Seizing the Sanctions Waiver Opportunity
Reliance Industries, which operates the world's largest refining complex, has secured 5 million barrels of crude from Iran's National Iranian Oil Company (NIOC). This deal is possible due to a U.S. sanctions waiver allowing the discharge of Iranian oil loaded by March 20, 2026, with unloading by April 19, 2026. The crude was reportedly priced at about $7 per barrel above ICE Brent futures. This follows similar moves, like Reliance and other Indian refiners buying over 40 million barrels of Russian crude after a U.S. waiver in March 2026. Brent crude prices have surged past $100 per barrel due to disruptions in the Strait of Hormuz and wider Middle East conflict. On March 24, 2026, Reliance Industries' stock was trading around ₹1,414.40, while Brent crude futures stayed high amid supply concerns.
Asian Refiners' Diverse Strategies
Reliance's purchase reflects a wider effort by Asian refiners to find varied energy sources during geopolitical instability. While Indian refiners like Indian Oil Corporation are diversifying crude sources, seeking supplies from the Americas and cutting back on Russian oil due to earlier sanctions, China's Sinopec has stated it will not buy Iranian oil. Sinopec cited concerns over payment systems, the condition of older 'shadow fleet' tankers, and the waiver's short duration, preferring Saudi and potential U.S. supplies instead. This highlights different risk approaches among major Asian energy companies. India previously stopped Iranian oil imports in May 2019 after U.S. sanctions; this latest deal marks a notable change. Analysts generally have a positive outlook for Reliance, with price targets suggesting significant upside, noting strong performance from its oil-to-chemicals business and high refining margins. However, a March 24, 2026 report downgraded Reliance's Mojo Grade to 'Sell', suggesting mixed sentiment or short-term worries.

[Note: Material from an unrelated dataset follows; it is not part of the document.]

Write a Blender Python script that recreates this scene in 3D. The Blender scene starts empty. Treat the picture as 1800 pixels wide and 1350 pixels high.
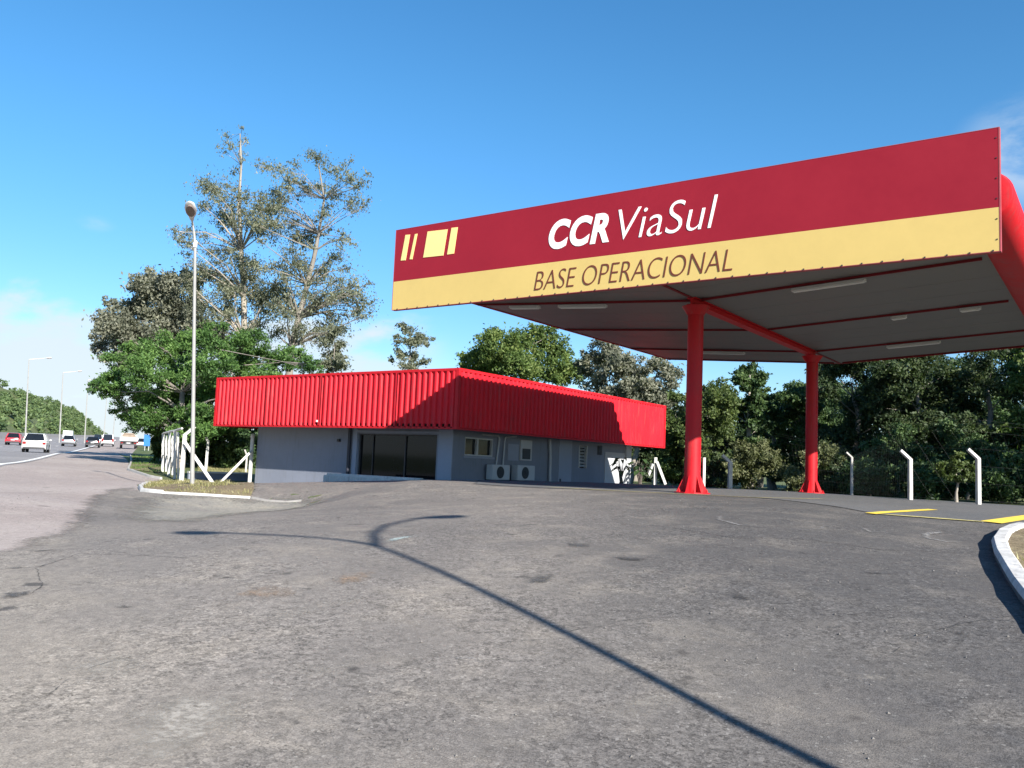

Risks and Complexities of Iranian Crude
Buying Iranian crude, even with a temporary waiver, involves risks. The waiver is limited to oil already at sea, providing only short-term supply rather than a stable channel. Payment for Iranian oil remains difficult due to financial sanctions, and the use of older 'shadow fleet' tankers raises safety and compliance concerns. China's Sinopec choosing not to buy Iranian crude, despite the waiver, points to these perceived risks and complexities. Ongoing conflict in the Middle East, including threats to the Strait of Hormuz which is vital for global oil trade, increases the risk of further disruptions and potential new sanctions. The $7 per barrel premium paid over Brent futures shows the market is tight, making supply acquisition costly and affecting profit margins. Additionally, Reliance Industries received a 'Sell' rating for its Mojo Grade on February 25, 2026, suggesting possible short-term challenges that could offset the strategic gains from this purchase. While Reliance can process over 200 crude types, relying on waivers for sanctioned crude adds geopolitical dependence.
Outlook for Reliance and Global Energy
Reliance's strategic buying shows its ability to adapt in a difficult global energy market. While most analysts remain positive on Reliance, with price targets suggesting potential gains, the company's performance will be monitored closely. This will be key to seeing how it manages risks from unstable crude sourcing and wider geopolitical issues affecting refining profits and global energy flows. Markets expect ongoing volatility as Middle East tensions continue, making the effectiveness of sanctions waivers a critical part of global energy supply.